**GIVEN REQUEST:** From the entries below, count every line that contains the word "Blender". Please give the number and nothing else.
%%
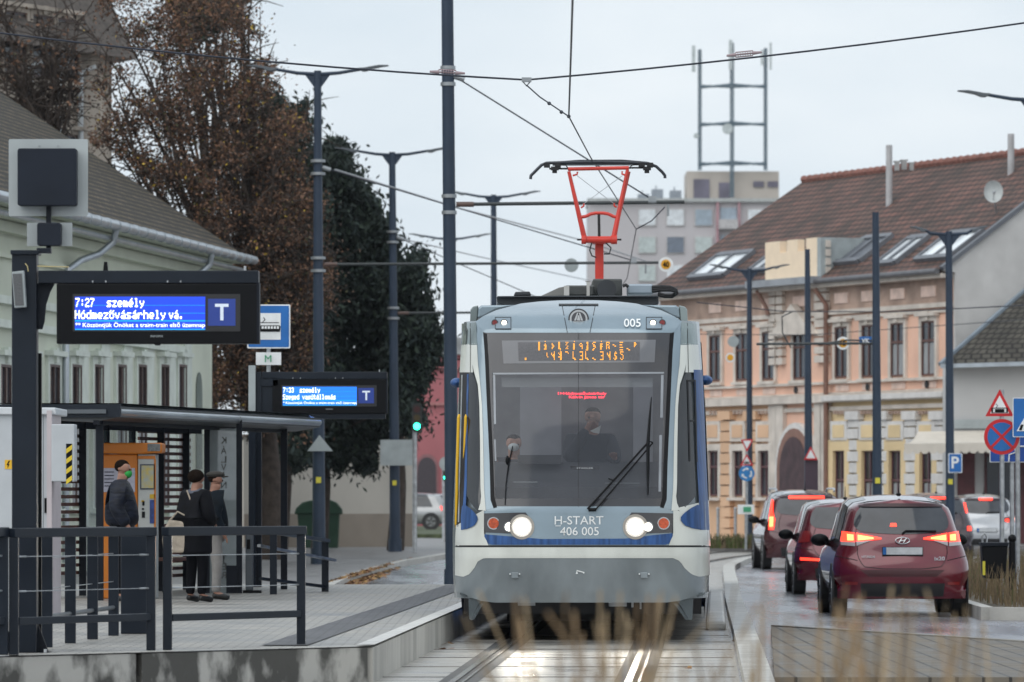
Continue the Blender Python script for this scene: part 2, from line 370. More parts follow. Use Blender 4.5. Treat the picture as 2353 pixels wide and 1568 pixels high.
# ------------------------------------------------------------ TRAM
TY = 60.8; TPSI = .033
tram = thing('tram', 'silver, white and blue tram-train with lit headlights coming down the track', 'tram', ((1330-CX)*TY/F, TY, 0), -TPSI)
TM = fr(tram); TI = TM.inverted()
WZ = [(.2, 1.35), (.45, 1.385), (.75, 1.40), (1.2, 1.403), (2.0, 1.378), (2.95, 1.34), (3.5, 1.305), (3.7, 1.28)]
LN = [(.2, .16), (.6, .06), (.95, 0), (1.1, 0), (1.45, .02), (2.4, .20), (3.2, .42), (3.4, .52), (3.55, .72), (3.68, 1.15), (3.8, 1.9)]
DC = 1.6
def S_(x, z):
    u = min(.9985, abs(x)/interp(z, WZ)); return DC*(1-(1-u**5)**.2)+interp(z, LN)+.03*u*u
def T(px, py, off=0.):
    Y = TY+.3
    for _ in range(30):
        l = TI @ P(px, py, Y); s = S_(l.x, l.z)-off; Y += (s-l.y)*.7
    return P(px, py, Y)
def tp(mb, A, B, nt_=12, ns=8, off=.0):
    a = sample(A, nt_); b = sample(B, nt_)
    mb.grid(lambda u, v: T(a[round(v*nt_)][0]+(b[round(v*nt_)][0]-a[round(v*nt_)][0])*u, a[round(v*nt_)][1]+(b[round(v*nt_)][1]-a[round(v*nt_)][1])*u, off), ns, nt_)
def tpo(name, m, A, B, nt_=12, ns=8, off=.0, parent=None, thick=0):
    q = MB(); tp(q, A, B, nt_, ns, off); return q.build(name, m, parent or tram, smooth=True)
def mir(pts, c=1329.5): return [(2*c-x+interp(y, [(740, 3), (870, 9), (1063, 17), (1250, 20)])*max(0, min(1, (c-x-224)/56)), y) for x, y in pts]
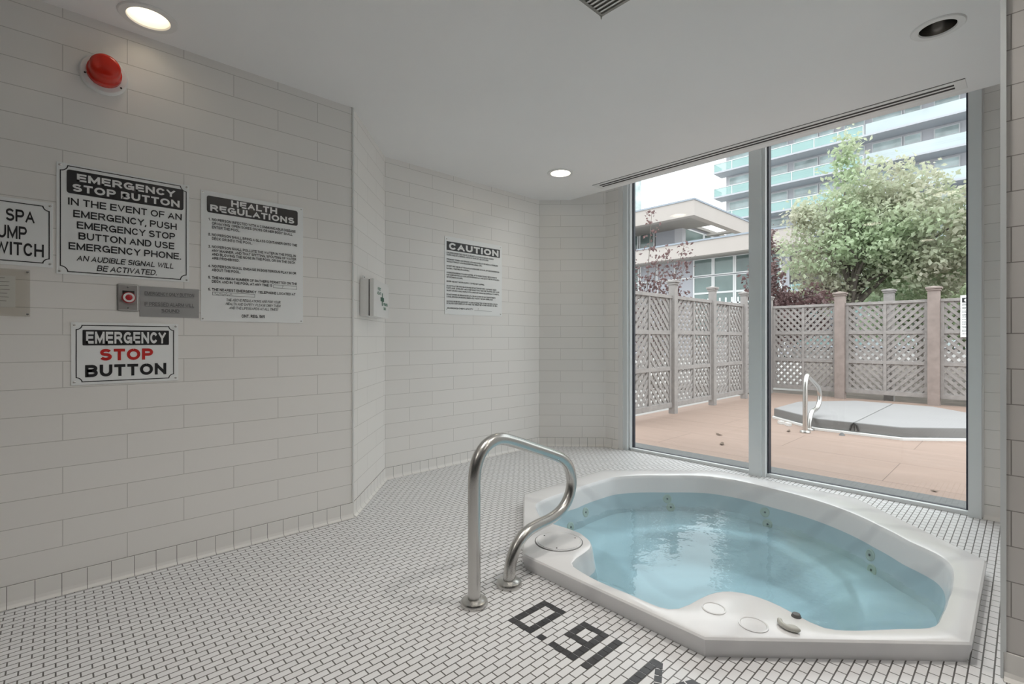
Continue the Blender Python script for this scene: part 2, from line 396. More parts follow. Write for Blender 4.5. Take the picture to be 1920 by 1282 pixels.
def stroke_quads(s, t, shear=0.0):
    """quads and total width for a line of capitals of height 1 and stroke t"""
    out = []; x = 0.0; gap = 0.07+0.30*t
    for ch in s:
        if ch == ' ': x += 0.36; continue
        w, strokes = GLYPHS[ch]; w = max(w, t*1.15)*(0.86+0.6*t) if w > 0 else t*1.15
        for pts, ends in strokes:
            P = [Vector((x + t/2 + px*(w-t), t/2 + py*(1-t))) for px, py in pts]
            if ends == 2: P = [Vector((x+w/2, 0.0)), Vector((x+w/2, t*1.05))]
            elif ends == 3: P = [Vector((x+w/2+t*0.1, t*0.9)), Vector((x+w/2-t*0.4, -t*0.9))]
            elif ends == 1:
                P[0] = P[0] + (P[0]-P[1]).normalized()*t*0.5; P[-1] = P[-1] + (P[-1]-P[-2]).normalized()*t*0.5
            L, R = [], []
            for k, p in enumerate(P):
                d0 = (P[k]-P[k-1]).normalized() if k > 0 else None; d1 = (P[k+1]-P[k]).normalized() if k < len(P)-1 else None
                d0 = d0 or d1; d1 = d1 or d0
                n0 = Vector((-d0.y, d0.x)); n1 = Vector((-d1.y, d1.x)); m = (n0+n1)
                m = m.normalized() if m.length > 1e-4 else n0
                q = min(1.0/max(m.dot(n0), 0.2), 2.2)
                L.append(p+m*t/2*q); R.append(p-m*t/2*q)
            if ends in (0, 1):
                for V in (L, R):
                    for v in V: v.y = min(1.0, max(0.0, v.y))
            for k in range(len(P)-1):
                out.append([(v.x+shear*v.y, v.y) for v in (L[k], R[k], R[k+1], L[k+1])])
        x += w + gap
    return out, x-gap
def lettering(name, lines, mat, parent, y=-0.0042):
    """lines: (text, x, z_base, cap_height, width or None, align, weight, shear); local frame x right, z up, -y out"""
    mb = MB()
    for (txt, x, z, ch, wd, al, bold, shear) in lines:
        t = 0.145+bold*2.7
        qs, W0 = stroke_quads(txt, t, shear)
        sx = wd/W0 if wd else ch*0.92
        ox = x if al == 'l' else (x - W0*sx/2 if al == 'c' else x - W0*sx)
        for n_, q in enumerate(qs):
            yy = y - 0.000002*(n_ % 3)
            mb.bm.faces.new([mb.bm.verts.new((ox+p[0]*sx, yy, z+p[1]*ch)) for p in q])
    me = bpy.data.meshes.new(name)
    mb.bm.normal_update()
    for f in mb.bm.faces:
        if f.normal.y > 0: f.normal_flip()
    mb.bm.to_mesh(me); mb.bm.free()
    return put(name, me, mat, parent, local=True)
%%
**OUTPUT FOR THIS TASK:** 2